クミコと学ぶシャンソン、一番ドラマチックでおもしろい大人の音楽



田家:原曲がジョルジュ・ムスタキで訳詞が古賀力さん。古賀力さんという方はどんな方だろうと思ったら、新谷のり子さんの「フランシーヌの場合」。

クミコ:ご存知でしたか。

田家:さっき事務所の社長の平栗さんに教えていただきました。あそこでフランス語のナレーションが入って、あれをやってらっしゃった方。

クミコ:フランス語がペラペラな方で、今はなくなってしまいましたが赤坂でブンというお店のオーナーをしてそこで歌ったり、フランスの大物の方が来ると必ずその店に来て飲んでサインをして帰る。伝説的なお店でしたね。

田家:古賀さんも銀巴里で歌ってらした?

クミコ:そうです。私が最初に出たときの大トリが古賀さんで。心臓が口から出そうなときに分厚い単行本をずっと読まれているんですよ、楽屋で。自分の番のときにパタンと閉じて歌って、また帰るとその続きを読まれる。こんな人が世の中にいるんだと思って、この境地に私はいつなれるんだろうと。彼は文学者でもあったということだと思いますね。

田家:何の本を読んでいたんでしょうね。

クミコ:なんですかね。哲学者っぽい方でしたね。

田家:なるほど。そういうお店で鍛えられたというクミコさんが金子由香利さんの代表曲「時は過ぎてゆく」を歌ってらっしゃる。あらためて歌ってみてどんなことを。

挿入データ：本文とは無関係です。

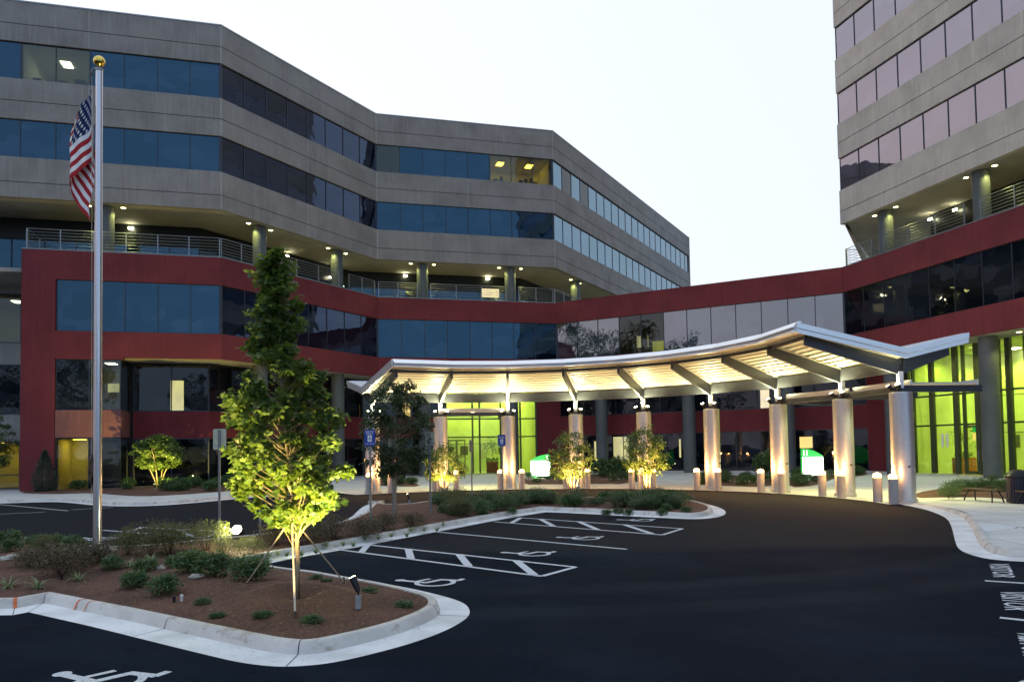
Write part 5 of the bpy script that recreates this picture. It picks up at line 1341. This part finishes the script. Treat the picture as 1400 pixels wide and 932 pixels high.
# the planted bed along the far strip: dense green perennials
rg = random.Random(77); n_ = 0
for i in range(125):
    x = rg.uniform(596, 942); base_y = 686 + (720-686)*max(0, (750-x))/150 if x < 750 else 698
    y = rg.uniform(684, max(687, min(base_y-4, 706))) if x < 760 else rg.uniform(685, 694)
    g_ = G(x, y, .2)
    if not inside(g_.x, g_.y, inner_c) or dist_poly(g_.x, g_.y, inner_c) < .42: continue
    if any((g_.xy-V2(t.x, t.y)).length < .6 for t in (g1, g2_, g3)): continue
    n_ += 1; k_ = rg.choice(('green', 'sage', 'sage', 'broad')) if (x > 640 or rg.random() < .5) else 'olive'
    plant(k_, x, y, 'leafy green perennial in the dense bed along the strip' if k_ != 'olive' else 'thin brownish perennial in the left half of the dense bed', rg.uniform(.45, .9), 'plant', 'green perennials of the dense strip bed' if k_ != 'olive' else 'brownish perennials of the dense strip bed', i, name='perennial')
for i, (x, y) in enumerate(((912,695),(925,693),(938,697),(905,699),(830,699),(845,697),(858,699),(618,702),(660,700),(700,697))):
    plant('mound', x, y, 'low dark shrub on the front edge of the strip bed', .5, 'shrub', 'low shrubs edging the strip bed', i)
# beds by the buildings
def fill_bed(key, n_, kinds, lab, grp, seed, s0=.6, s1=1.0, cat='shrub', margin=.35, nm='shrub'):
    rg = random.Random(seed); pts = beds[key]; xs = [p_.x for p_ in pts]; ys = [p_.y for p_ in pts]; k_ = 0; t = 0; placed = []
    while k_ < n_ and t < 4000:
        t += 1; x = rg.uniform(min(xs), max(xs)); y = rg.uniform(min(ys), max(ys))
        if not inside(x, y, pts) or dist_poly(x, y, pts) < margin or any((V2(x, y)-q).length < .45 for q in placed): continue
        placed.append(V2(x, y)); plant(rg.choice(kinds), 0, 0, lab, rg.uniform(s0, s1), cat, grp, k_, name=nm, xy=(x, y)); k_ += 1
fill_bed('left', 22, ['mound', 'broad', 'green'], 'low green shrub in the bed along the left building', 'shrubs in the left building bed', 1, .8, 1.5)
fill_bed('mid_left', 9, ['broad', 'mound'], 'green shrub in the small bed behind the leftmost bollards', 'shrubs in the bed behind the leftmost bollards', 2, .8, 1.2)
fill_bed('sign_one', 34, ['mound', 'green'], 'low green shrub around the first lit sign', 'shrubs around the first lit sign', 3, .6, 1.1)
fill_bed('middle', 24, ['mound', 'green', 'broad'], 'low green shrub in the bed behind the third and fourth columns', 'shrubs in the middle bed', 4, .6, 1.0)
fill_bed('sign_two', 24, ['mound', 'green', 'broad'], 'low green shrub around the second lit sign', 'shrubs around the second lit sign', 5, .6, 1.1)
fill_bed('tower', 6, ['broad'], 'low green shrub beside the tower lobby wall', 'shrubs beside the tower lobby wall', 6, .7, 1.1)
for i, (x, y, s_, lab) in enumerate(((1303,673,1.1,'leafy low juniper left of the bench'), (1318,668,1.1,'leafy juniper behind the left end of the bench'), (1335,667,1.1,'leafy juniper behind the middle of the bench'), (1357,665,1.2,'leafy juniper between bench and round pillar'), (1372,668,1.0,'leafy juniper left of the litter bin'), (1297,677,.9,'small juniper nearest the kerb, left of the bench'))):
    g_ = G(x, y, .2); plant('green', x, y, lab, s_*.9, 'shrub', 'junipers behind the bench', i, name='juniper', xy=(g_.x, g_.y))
# white bedding flowers in front of the two signs
def flowers(key, seed, lab, n_=160):
    rg = random.Random(seed); pts = beds[key]; mb = MB(); xs = [p_.x for p_ in pts]; ys = [p_.y for p_ in pts]; k_ = 0
    while k_ < n_:
        x = rg.uniform(min(xs), max(xs)); y = rg.uniform(min(ys), max(ys))
        if not inside(x, y, pts): continue
        d = dist_poly(x, y, pts)
        if d < .15 or d > .8: continue
        k_ += 1; z = plaza_z(x, y)+.05
        for _ in range(9):
            add_leaf(mb, Vector((x+rg.uniform(-.13, .13), y+rg.uniform(-.13, .13), z+rg.uniform(.02, .2))), .07, rg, leaf_shape('oval'), 0)
        n0 = len(mb.f); add_leaf(mb, Vector((x, y, z+.24)), .07, rg, leaf_shape('maple'), 1.2)
        mb.mi[-1] = 1
    o = mb.build('bedding_flowers', [M['leaf_shrub'], M['petal']]); tag(o, lab, 'flowers'); o['kind'] = 'stuff'
flowers('sign_one', 8, 'white and green bedding flowers edging the first sign bed'); flowers('sign_two', 9, 'white and green bedding flowers edging the second sign bed'); flowers('middle', 10, 'white and green bedding flowers edging the middle bed')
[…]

クミコ:未だに何が正解か分からないなと思いながら聴いていますね。いろいろなやり方はあるんでしょうけど、でも素晴らしい歌をずっとこの先も歌えるだろうから幸せなことだと思いますね。

田家:歌う度に感情移入が変わってくる?

クミコ:全然違いますね。おそらく毎回変わると思いますし、新たにレコーディングをすると、また違う歌になっているんじゃないかと思ったりしますと、その場その場を切り取っていくのがレコーディングなので。まさしく記録だなと思いますね。

田家:それがシャンソンという歌なのかもしれないですね。



田家:流れているのは「我が麗しき恋物語」。原曲ですね。バルバラ。10月と11月にクミコさんのコンサートがありまして、こちらは「わが麗しき歌物語~銀巴里で生まれた歌たち… 時は過ぎてゆく~」。2006年に初めてクミコさんのベスト・アルバムが出て、このタイトルが『我が麗しき恋物語』だった。

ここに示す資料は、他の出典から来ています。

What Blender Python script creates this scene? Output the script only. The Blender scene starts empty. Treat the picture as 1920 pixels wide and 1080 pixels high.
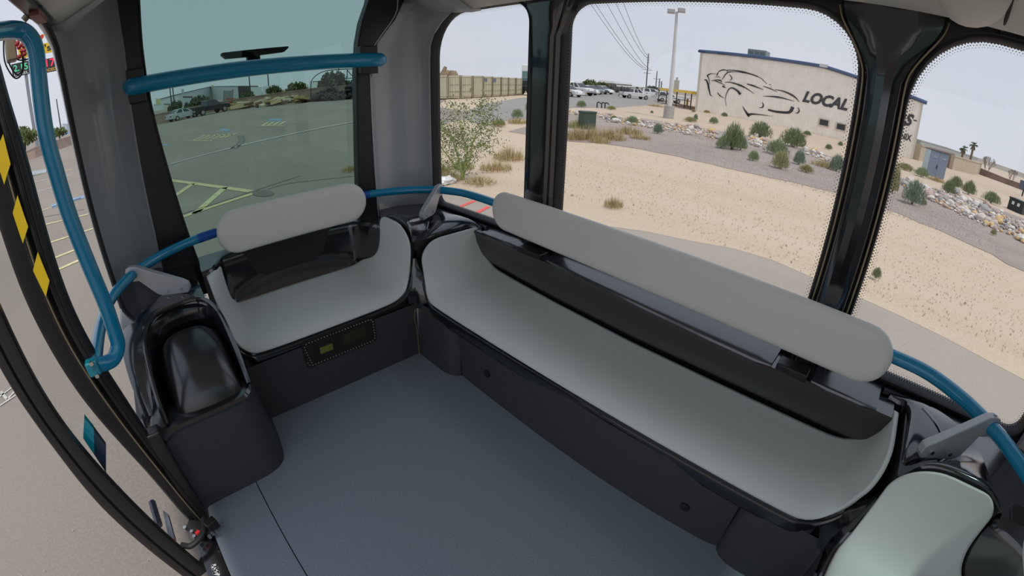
import bpy, bmesh, math, random
import numpy as np
from mathutils import Vector, Matrix
random.seed(7)
PI = math.pi
SC = bpy.context.scene
COL = SC.collection

# ------------------------------------------------------------------ camera (real fisheye lens)
CAM = np.array([0.0, 0.0, 2.0])
FP, A3 = 845.5, -0.048            # focal length in px of a 1920 px wide frame, cubic term of the lens
PITCH, ROLL, PSI = math.radians(26.53), math.radians(-1.48), math.radians(45.33)
_fw = np.array([math.cos(PSI)*math.cos(PITCH), math.sin(PSI)*math.cos(PITCH), -math.sin(PITCH)])
_rt = np.array([math.sin(PSI), -math.cos(PSI), 0.0])
_up = np.cross(_rt, _fw)
_c, _s = math.cos(ROLL), math.sin(ROLL)
CR, CU = _c*_rt - _s*_up, _s*_rt + _c*_up
cd = bpy.data.cameras.new('camera')
cam = bpy.data.objects.new('camera', cd); COL.objects.link(cam)
m = Matrix.Identity(4)
for i in range(3):
    m[i][0] = CR[i]; m[i][1] = CU[i]; m[i][2] = -_fw[i]; m[i][3] = CAM[i]
cam.matrix_world = m
cd.type = 'PANO'
cd.panorama_type = 'FISHEYE_LENS_POLYNOMIAL'
cd.sensor_fit = 'HORIZONTAL'; cd.sensor_width = 36.0; cd.sensor_height = 20.25
cd.fisheye_fov = math.radians(180)
K = 1920/36.0
cd.fisheye_polynomial_k0 = 0.0
cd.fisheye_polynomial_k1 = -K/FP
cd.fisheye_polynomial_k2 = 0.0
cd.fisheye_polynomial_k3 = -A3*1e-6*K**3/FP
cd.fisheye_polynomial_k4 = 0.0
cd.clip_start = 0.02; cd.clip_end = 2000
SC.camera = cam

# ------------------------------------------------------------------ sky, sun, exposure
W = bpy.data.worlds.new('sky'); SC.world = W; W.use_nodes = True
nt = W.node_tree; nt.nodes.clear()
def N(t, kind, **kw):
    n = t.nodes.new(kind)
    for k, v in kw.items(): setattr(n, k, v)
    return n
out = N(nt, 'ShaderNodeOutputWorld'); bg = N(nt, 'ShaderNodeBackground')
tc = N(nt, 'ShaderNodeTexCoord'); sep = N(nt, 'ShaderNodeSeparateXYZ')
nt.links.new(tc.outputs['Generated'], sep.inputs[0])
rmp = N(nt, 'ShaderNodeValToRGB')
rmp.color_ramp.elements[0].position = 0.0; rmp.color_ramp.elements[0].color = (.66, .69, .77, 1)
rmp.color_ramp.elements[1].position = 1.0; rmp.color_ramp.elements[1].color = (.50, .60, .76, 1)
nt.links.new(sep.outputs['Z'], rmp.inputs[0])
mp = N(nt, 'ShaderNodeMapping'); mp.inputs['Scale'].default_value = (1.2, 1.2, 4)
nz = N(nt, 'ShaderNodeTexNoise'); nz.inputs['Scale'].default_value = 1.6; nz.inputs['Detail'].default_value = 4
nt.links.new(tc.outputs['Generated'], mp.inputs[0]); nt.links.new(mp.outputs[0], nz.inputs['Vector'])
cr2 = N(nt, 'ShaderNodeValToRGB'); cr2.color_ramp.elements[0].position = .4; cr2.color_ramp.elements[1].position = .75
nt.links.new(nz.outputs[0], cr2.inputs[0])
mx = N(nt, 'ShaderNodeMix', data_type='RGBA'); mx.inputs['B'].default_value = (.72, .74, .80, 1)
mu = N(nt, 'ShaderNodeMath', operation='MULTIPLY'); mu.inputs[1].default_value = .55
nt.links.new(cr2.outputs[0], mu.inputs[0]); nt.links.new(mu.outputs[0], mx.inputs['Factor'])
nt.links.new(rmp.outputs[0], mx.inputs['A']); nt.links.new(mx.outputs['Result'], bg.inputs[0])
bg.inputs[1].default_value = 1.0
nt.links.new(bg.outputs[0], out.inputs[0])
sd = bpy.data.lights.new('sun', 'SUN'); sun = bpy.data.objects.new('sun', sd); COL.objects.link(sun)
sd.energy = 2.3; sd.angle = math.radians(4); sd.color = (1, .95, .86)
sun.rotation_euler = Vector((-.04, -.36, .93)).to_track_quat('Z', 'Y').to_euler()
SC.view_settings.view_transform = 'Standard'; SC.view_settings.look = 'None'
SC.view_settings.exposure = 0.0; SC.view_settings.gamma = 1.0
SC.view_settings.use_curve_mapping = False
SC.cycles.max_bounces = 10; SC.cycles.transparent_max_bounces = 16
SC.cycles.diffuse_bounces = 6; SC.cycles.glossy_bounces = 4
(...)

クミコ:「我が麗しき恋物語」というのはバルバラという人の代表曲なんですけど、本当にこの歌が好きなんですね。自分がたまたまこの歌を歌って、日本語詞を覚和歌子さんという詩人がつけてくれて、ちょっと世の中に知られるようになったんですけども、その前からシャンソンの中でも1、2を争うほど好きな人なんですけれども。彼女のピアノの弾き語りで歌われたりするんですけども、奥が深くて。メロディがとにかく綺麗で、声が全盛の頃は透き通ったというか、鋭利な刃物のような緊張感のある声で本当に素晴らしい方だなといつも思いながら、足元にもと思いながら自分で歌っていますね。

田家:シャンソンを先週も話にあった最初はほとんど知らないところからご自分で歌うようになって、そのとき惹かれるものはあったわけですよね。声だったりメロディだったり。

クミコ:私の場合は、比較的重くない人が好きですね。声質とか作風とかが。バルバラも調で言うとマイナーな歌はあるんですけども、それがメジャーに聴こえていく感じ。基本的にはメジャーな曲が好きなんです。どんな歌でも、悲しいものでも。そういう軽さのある悲しみ。重くて死にそうな悲しみは嫌だなと(笑)。

田家:そういう人結構いますもんね(笑)。

クミコ:人生って重いから軽いような洒脱な余裕を残した希望のある歌、美しいメロディが好きで。大体シャンソンの本家の人たちのものでもそういう好みがすごくありますね。

田家:11月のライブのタイトルが「我が麗しき歌物語」このタイトルをいただいているみたいな感じですね。

クミコ:そうですね。どこまでもあやかろうという感じですね。

田家:今回の両A面シングルにはこの曲のライブバージョンが入っておりました。それをお聴きいただこうと思います。クミコさんで「わが麗しき恋物語」ライブバージョン。